▶ [Source data]
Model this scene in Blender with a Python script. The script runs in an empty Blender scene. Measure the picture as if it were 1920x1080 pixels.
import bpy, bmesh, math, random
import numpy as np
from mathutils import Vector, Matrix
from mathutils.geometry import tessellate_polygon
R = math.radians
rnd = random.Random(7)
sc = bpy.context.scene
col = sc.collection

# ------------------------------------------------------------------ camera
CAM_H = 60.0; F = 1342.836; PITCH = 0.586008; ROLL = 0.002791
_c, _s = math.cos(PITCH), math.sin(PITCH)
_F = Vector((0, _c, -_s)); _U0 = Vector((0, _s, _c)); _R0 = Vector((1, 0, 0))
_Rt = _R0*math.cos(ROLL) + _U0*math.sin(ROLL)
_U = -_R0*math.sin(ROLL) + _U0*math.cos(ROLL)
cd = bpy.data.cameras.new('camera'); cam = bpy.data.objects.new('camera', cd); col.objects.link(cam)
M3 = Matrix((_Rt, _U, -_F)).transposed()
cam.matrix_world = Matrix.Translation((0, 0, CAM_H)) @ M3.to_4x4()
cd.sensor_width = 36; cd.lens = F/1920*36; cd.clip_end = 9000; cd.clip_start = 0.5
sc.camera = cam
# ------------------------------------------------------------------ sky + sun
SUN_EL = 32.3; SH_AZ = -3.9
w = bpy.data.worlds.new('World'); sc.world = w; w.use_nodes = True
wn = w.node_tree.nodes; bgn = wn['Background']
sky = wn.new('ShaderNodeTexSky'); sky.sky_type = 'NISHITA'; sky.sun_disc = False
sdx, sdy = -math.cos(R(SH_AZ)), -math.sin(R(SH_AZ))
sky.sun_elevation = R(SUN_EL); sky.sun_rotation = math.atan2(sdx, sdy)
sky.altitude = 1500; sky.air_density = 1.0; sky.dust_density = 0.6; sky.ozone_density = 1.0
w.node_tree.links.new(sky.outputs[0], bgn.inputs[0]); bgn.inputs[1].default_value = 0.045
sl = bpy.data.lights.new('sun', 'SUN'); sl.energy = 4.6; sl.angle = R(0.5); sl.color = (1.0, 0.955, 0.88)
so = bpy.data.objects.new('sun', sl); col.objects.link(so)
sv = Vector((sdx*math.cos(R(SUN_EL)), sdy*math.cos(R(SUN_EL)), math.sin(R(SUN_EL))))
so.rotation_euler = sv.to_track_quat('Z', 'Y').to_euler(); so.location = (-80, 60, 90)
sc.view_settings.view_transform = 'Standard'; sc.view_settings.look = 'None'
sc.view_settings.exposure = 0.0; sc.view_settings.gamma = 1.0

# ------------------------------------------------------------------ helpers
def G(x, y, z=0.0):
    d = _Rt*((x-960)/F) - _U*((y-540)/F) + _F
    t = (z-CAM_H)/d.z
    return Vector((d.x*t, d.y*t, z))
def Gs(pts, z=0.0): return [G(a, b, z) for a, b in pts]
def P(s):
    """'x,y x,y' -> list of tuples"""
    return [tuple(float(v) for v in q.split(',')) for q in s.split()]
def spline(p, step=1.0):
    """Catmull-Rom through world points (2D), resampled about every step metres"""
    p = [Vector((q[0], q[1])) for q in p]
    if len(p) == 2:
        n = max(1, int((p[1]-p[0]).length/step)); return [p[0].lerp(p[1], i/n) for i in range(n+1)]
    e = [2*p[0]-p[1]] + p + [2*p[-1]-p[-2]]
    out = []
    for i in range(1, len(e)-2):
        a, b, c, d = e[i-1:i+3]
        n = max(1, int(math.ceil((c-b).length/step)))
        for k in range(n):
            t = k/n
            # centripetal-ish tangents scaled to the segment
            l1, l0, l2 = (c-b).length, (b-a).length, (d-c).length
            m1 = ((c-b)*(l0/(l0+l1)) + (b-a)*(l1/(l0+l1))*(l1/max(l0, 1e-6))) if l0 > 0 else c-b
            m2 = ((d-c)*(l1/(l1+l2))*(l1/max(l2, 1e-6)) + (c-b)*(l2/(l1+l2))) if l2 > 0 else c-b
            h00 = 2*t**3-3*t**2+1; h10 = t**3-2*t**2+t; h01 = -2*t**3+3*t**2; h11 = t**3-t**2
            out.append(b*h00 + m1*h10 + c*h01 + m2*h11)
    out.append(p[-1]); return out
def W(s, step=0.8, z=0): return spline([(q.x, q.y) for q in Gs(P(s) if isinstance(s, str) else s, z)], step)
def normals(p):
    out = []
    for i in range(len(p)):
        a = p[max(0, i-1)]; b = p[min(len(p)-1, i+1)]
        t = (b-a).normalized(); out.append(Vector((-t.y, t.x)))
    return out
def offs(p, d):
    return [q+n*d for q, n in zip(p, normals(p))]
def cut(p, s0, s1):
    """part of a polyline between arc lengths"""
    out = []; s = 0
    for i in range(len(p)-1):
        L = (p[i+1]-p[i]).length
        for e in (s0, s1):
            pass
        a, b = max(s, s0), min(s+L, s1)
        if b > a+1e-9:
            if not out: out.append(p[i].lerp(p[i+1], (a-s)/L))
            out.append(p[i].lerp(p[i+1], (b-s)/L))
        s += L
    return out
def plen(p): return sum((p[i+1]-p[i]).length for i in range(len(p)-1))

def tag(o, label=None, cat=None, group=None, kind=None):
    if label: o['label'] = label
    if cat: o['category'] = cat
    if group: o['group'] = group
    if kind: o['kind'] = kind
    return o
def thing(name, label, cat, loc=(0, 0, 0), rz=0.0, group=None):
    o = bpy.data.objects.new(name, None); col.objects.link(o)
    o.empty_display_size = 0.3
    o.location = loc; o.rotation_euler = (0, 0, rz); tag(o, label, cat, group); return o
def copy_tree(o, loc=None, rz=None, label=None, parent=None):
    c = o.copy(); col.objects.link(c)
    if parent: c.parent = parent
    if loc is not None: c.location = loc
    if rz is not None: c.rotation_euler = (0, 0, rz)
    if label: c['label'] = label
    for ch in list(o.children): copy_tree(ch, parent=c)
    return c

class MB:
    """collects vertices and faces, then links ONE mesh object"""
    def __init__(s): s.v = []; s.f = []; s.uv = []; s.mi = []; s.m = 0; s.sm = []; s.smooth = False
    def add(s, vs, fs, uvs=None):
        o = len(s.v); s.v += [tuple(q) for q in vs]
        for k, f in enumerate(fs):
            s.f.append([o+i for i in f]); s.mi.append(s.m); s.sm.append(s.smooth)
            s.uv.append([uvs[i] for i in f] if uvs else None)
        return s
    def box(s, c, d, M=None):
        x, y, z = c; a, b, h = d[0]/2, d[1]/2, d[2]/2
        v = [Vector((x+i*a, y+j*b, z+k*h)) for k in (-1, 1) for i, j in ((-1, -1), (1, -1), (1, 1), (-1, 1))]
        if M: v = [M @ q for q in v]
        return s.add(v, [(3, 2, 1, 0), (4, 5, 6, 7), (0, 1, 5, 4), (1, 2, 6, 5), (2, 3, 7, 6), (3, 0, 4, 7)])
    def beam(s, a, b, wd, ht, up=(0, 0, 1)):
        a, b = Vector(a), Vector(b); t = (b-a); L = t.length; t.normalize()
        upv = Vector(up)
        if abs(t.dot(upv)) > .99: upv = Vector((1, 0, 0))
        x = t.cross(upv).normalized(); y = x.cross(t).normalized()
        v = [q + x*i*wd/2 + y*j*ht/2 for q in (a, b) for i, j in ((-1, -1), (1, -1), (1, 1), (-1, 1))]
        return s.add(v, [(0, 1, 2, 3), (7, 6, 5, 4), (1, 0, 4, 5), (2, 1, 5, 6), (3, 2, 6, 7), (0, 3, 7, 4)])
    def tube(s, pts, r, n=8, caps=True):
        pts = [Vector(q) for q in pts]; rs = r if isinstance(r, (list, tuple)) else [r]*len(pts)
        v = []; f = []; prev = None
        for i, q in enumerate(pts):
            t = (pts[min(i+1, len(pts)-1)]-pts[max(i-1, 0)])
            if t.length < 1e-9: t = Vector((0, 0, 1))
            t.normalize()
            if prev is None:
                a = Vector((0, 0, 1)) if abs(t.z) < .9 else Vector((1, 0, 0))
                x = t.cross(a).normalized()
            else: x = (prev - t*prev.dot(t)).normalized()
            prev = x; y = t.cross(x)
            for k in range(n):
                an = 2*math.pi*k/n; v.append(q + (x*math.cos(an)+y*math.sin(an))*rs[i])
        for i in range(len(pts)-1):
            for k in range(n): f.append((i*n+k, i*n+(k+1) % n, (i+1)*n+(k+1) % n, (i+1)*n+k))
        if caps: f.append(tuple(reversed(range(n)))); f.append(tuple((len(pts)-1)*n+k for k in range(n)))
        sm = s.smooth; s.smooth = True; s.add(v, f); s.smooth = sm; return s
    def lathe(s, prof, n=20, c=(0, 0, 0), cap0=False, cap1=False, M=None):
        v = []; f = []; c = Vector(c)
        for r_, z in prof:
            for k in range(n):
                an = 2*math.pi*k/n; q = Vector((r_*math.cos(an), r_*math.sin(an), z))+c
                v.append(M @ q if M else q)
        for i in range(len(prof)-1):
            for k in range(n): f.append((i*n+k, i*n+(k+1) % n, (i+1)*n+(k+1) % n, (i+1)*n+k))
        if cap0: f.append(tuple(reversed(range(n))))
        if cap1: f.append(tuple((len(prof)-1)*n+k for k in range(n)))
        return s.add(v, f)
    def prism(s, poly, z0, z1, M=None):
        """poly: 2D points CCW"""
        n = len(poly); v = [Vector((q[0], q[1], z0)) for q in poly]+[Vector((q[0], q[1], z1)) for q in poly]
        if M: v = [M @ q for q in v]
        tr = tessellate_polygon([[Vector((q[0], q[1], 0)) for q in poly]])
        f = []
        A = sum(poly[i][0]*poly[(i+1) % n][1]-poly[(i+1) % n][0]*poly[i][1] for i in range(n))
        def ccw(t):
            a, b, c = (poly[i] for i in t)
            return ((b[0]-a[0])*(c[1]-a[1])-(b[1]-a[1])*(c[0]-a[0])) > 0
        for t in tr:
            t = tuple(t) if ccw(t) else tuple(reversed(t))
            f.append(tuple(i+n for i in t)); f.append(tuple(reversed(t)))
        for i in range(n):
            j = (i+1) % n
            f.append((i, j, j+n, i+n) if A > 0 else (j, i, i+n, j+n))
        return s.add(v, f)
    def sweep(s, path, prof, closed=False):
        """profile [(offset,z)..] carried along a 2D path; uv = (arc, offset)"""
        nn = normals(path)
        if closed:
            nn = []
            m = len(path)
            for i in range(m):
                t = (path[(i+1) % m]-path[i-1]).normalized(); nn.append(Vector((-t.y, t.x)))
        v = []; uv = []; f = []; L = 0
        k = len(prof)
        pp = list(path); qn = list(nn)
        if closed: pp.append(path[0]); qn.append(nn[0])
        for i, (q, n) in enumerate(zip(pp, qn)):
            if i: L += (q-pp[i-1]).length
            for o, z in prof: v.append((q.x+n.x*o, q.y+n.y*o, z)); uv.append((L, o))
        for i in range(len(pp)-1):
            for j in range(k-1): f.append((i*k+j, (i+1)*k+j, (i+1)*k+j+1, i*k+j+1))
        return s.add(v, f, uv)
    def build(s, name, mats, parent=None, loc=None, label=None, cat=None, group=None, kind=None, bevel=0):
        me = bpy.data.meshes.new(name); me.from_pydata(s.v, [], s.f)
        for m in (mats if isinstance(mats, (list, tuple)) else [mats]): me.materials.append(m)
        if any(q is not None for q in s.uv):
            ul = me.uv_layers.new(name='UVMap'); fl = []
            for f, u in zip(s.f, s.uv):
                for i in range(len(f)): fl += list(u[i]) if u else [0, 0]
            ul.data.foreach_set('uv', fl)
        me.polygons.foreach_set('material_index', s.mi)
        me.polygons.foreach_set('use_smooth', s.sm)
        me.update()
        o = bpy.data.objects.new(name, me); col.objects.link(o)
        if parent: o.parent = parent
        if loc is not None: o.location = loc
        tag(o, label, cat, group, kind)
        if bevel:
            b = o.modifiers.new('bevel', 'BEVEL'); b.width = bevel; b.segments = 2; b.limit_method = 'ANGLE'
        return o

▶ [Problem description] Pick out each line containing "scene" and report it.

▶ [Result for this task]
Model this scene in Blender with a Python script. The script runs in an empty Blender scene. Measure the picture as if it were 1920x1080 pixels.
sc = bpy.context.scene